> Challenge:
Your task is to retype each line of the data below exactly.

**********

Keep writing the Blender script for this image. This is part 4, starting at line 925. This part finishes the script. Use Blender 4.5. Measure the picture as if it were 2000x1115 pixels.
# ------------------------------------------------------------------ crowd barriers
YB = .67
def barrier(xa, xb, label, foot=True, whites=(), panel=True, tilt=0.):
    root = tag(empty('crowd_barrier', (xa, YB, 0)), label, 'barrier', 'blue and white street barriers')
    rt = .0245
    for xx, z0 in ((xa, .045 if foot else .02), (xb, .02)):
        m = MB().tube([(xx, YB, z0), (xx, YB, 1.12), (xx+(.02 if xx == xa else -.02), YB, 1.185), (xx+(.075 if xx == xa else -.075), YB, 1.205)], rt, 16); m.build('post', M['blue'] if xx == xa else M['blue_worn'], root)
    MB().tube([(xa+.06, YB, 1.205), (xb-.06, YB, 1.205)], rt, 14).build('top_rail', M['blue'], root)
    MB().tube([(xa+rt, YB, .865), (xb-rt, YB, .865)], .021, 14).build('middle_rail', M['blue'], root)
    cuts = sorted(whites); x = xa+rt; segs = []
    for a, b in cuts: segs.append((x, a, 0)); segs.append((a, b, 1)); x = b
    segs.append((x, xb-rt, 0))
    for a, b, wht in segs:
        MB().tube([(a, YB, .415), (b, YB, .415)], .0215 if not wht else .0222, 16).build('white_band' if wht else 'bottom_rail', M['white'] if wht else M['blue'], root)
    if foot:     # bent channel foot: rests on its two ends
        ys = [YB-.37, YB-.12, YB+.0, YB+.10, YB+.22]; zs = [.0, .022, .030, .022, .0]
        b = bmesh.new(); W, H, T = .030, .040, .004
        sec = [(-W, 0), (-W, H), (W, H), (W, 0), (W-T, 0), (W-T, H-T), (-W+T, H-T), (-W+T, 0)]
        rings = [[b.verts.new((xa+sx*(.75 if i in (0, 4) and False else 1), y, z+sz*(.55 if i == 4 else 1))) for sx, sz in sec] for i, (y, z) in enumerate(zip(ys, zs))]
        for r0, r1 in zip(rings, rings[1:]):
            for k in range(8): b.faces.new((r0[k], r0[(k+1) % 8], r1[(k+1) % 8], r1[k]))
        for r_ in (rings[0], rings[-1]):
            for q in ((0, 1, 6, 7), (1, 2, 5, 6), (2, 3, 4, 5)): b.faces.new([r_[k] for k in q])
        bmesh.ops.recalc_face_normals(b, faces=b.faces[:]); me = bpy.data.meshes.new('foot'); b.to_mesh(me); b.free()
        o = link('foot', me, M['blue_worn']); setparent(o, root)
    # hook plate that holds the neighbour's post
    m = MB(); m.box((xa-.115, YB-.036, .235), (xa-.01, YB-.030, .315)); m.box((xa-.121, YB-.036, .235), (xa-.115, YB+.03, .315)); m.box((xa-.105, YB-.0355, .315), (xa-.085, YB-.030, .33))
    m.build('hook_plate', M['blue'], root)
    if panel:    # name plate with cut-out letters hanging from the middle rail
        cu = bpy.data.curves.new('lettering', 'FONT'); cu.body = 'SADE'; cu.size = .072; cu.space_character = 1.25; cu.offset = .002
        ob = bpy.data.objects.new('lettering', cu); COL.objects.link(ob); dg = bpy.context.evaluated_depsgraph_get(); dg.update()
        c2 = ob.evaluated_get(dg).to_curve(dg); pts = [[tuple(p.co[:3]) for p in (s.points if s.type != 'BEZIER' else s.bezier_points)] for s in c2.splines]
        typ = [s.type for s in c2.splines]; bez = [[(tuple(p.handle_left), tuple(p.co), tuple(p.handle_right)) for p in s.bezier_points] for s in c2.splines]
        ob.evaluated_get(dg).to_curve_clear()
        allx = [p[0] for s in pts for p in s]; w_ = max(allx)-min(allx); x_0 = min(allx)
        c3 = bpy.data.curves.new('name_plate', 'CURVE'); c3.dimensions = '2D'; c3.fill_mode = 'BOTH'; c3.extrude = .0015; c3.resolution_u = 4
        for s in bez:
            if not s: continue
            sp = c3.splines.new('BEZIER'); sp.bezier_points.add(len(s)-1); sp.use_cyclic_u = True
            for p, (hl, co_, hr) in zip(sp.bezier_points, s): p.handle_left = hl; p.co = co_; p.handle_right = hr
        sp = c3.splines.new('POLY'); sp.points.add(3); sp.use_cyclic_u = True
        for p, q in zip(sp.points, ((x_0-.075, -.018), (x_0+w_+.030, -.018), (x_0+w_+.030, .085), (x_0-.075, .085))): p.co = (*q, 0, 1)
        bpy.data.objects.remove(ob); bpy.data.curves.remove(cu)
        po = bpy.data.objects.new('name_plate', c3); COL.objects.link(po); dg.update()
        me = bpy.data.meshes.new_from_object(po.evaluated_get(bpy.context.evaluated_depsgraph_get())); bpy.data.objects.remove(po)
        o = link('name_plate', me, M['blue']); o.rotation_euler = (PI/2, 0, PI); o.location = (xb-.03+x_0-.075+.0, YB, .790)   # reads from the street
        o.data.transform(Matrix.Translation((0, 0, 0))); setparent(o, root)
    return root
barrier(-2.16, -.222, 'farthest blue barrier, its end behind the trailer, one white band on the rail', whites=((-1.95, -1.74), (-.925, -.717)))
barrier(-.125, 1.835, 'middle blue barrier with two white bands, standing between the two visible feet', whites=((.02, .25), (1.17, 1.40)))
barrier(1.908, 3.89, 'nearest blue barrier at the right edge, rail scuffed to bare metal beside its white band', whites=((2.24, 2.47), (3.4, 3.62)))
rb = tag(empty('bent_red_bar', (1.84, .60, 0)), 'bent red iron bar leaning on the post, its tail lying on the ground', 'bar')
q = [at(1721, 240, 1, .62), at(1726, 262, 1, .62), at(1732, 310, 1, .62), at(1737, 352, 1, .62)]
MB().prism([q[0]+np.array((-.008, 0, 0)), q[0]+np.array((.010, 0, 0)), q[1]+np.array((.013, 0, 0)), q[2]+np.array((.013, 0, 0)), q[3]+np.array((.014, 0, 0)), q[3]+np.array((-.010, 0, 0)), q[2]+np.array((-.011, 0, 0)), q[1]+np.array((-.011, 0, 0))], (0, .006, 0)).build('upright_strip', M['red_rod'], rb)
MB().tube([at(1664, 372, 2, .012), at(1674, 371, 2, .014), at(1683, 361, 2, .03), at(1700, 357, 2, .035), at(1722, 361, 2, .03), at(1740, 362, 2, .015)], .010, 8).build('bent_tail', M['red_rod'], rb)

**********

> Result:
Keep writing the Blender script for this image. This is part 4, starting at line 925. This part finishes the script. Use Blender 4.5. Measure the picture as if it were 2000x1115 pixels.
# ------------------------------------------------------------------ crowd barriers
YB = .67
def barrier(xa, xb, label, foot=True, whites=(), panel=True, tilt=0.):
    root = tag(empty('crowd_barrier', (xa, YB, 0)), label, 'barrier', 'blue and white street barriers')
    rt = .0245
    for xx, z0 in ((xa, .045 if foot else .02), (xb, .02)):
        m = MB().tube([(xx, YB, z0), (xx, YB, 1.12), (xx+(.02 if xx == xa else -.02), YB, 1.185), (xx+(.075 if xx == xa else -.075), YB, 1.205)], rt, 16); m.build('post', M['blue'] if xx == xa else M['blue_worn'], root)
    MB().tube([(xa+.06, YB, 1.205), (xb-.06, YB, 1.205)], rt, 14).build('top_rail', M['blue'], root)
    MB().tube([(xa+rt, YB, .865), (xb-rt, YB, .865)], .021, 14).build('middle_rail', M['blue'], root)
    cuts = sorted(whites); x = xa+rt; segs = []
    for a, b in cuts: segs.append((x, a, 0)); segs.append((a, b, 1)); x = b
    segs.append((x, xb-rt, 0))
    for a, b, wht in segs:
        MB().tube([(a, YB, .415), (b, YB, .415)], .0215 if not wht else .0222, 16).build('white_band' if wht else 'bottom_rail', M['white'] if wht else M['blue'], root)
    if foot:     # bent channel foot: rests on its two ends
        ys = [YB-.37, YB-.12, YB+.0, YB+.10, YB+.22]; zs = [.0, .022, .030, .022, .0]
        b = bmesh.new(); W, H, T = .030, .040, .004
        sec = [(-W, 0), (-W, H), (W, H), (W, 0), (W-T, 0), (W-T, H-T), (-W+T, H-T), (-W+T, 0)]
        rings = [[b.verts.new((xa+sx*(.75 if i in (0, 4) and False else 1), y, z+sz*(.55 if i == 4 else 1))) for sx, sz in sec] for i, (y, z) in enumerate(zip(ys, zs))]
        for r0, r1 in zip(rings, rings[1:]):
            for k in range(8): b.faces.new((r0[k], r0[(k+1) % 8], r1[(k+1) % 8], r1[k]))
        for r_ in (rings[0], rings[-1]):
            for q in ((0, 1, 6, 7), (1, 2, 5, 6), (2, 3, 4, 5)): b.faces.new([r_[k] for k in q])
        bmesh.ops.recalc_face_normals(b, faces=b.faces[:]); me = bpy.data.meshes.new('foot'); b.to_mesh(me); b.free()
        o = link('foot', me, M['blue_worn']); setparent(o, root)
    # hook plate that holds the neighbour's post
    m = MB(); m.box((xa-.115, YB-.036, .235), (xa-.01, YB-.030, .315)); m.box((xa-.121, YB-.036, .235), (xa-.115, YB+.03, .315)); m.box((xa-.105, YB-.0355, .315), (xa-.085, YB-.030, .33))
    m.build('hook_plate', M['blue'], root)
    if panel:    # name plate with cut-out letters hanging from the middle rail
        cu = bpy.data.curves.new('lettering', 'FONT'); cu.body = 'SADE'; cu.size = .072; cu.space_character = 1.25; cu.offset = .002
        ob = bpy.data.objects.new('lettering', cu); COL.objects.link(ob); dg = bpy.context.evaluated_depsgraph_get(); dg.update()
        c2 = ob.evaluated_get(dg).to_curve(dg); pts = [[tuple(p.co[:3]) for p in (s.points if s.type != 'BEZIER' else s.bezier_points)] for s in c2.splines]
        typ = [s.type for s in c2.splines]; bez = [[(tuple(p.handle_left), tuple(p.co), tuple(p.handle_right)) for p in s.bezier_points] for s in c2.splines]
        ob.evaluated_get(dg).to_curve_clear()
        allx = [p[0] for s in pts for p in s]; w_ = max(allx)-min(allx); x_0 = min(allx)
        c3 = bpy.data.curves.new('name_plate', 'CURVE'); c3.dimensions = '2D'; c3.fill_mode = 'BOTH'; c3.extrude = .0015; c3.resolution_u = 4
        for s in bez:
            if not s: continue
            sp = c3.splines.new('BEZIER'); sp.bezier_points.add(len(s)-1); sp.use_cyclic_u = True
            for p, (hl, co_, hr) in zip(sp.bezier_points, s): p.handle_left = hl; p.co = co_; p.handle_right = hr
        sp = c3.splines.new('POLY'); sp.points.add(3); sp.use_cyclic_u = True
        for p, q in zip(sp.points, ((x_0-.075, -.018), (x_0+w_+.030, -.018), (x_0+w_+.030, .085), (x_0-.075, .085))): p.co = (*q, 0, 1)
        bpy.data.objects.remove(ob); bpy.data.curves.remove(cu)
        po = bpy.data.objects.new('name_plate', c3); COL.objects.link(po); dg.update()
        me = bpy.data.meshes.new_from_object(po.evaluated_get(bpy.context.evaluated_depsgraph_get())); bpy.data.objects.remove(po)
        o = link('name_plate', me, M['blue']); o.rotation_euler = (PI/2, 0, PI); o.location = (xb-.03+x_0-.075+.0, YB, .790)   # reads from the street
        o.data.transform(Matrix.Translation((0, 0, 0))); setparent(o, root)
    return root
barrier(-2.16, -.222, 'farthest blue barrier, its end behind the trailer, one white band on the rail', whites=((-1.95, -1.74), (-.925, -.717)))
barrier(-.125, 1.835, 'middle blue barrier with two white bands, standing between the two visible feet', whites=((.02, .25), (1.17, 1.40)))
barrier(1.908, 3.89, 'nearest blue barrier at the right edge, rail scuffed to bare metal beside its white band', whites=((2.24, 2.47), (3.4, 3.62)))
rb = tag(empty('bent_red_bar', (1.84, .60, 0)), 'bent red iron bar leaning on the post, its tail lying on the ground', 'bar')
q = [at(1721, 240, 1, .62), at(1726, 262, 1, .62), at(1732, 310, 1, .62), at(1737, 352, 1, .62)]
MB().prism([q[0]+np.array((-.008, 0, 0)), q[0]+np.array((.010, 0, 0)), q[1]+np.array((.013, 0, 0)), q[2]+np.array((.013, 0, 0)), q[3]+np.array((.014, 0, 0)), q[3]+np.array((-.010, 0, 0)), q[2]+np.array((-.011, 0, 0)), q[1]+np.array((-.011, 0, 0))], (0, .006, 0)).build('upright_strip', M['red_rod'], rb)
MB().tube([at(1664, 372, 2, .012), at(1674, 371, 2, .014), at(1683, 361, 2, .03), at(1700, 357, 2, .035), at(1722, 361, 2, .03), at(1740, 362, 2, .015)], .010, 8).build('bent_tail', M['red_rod'], rb)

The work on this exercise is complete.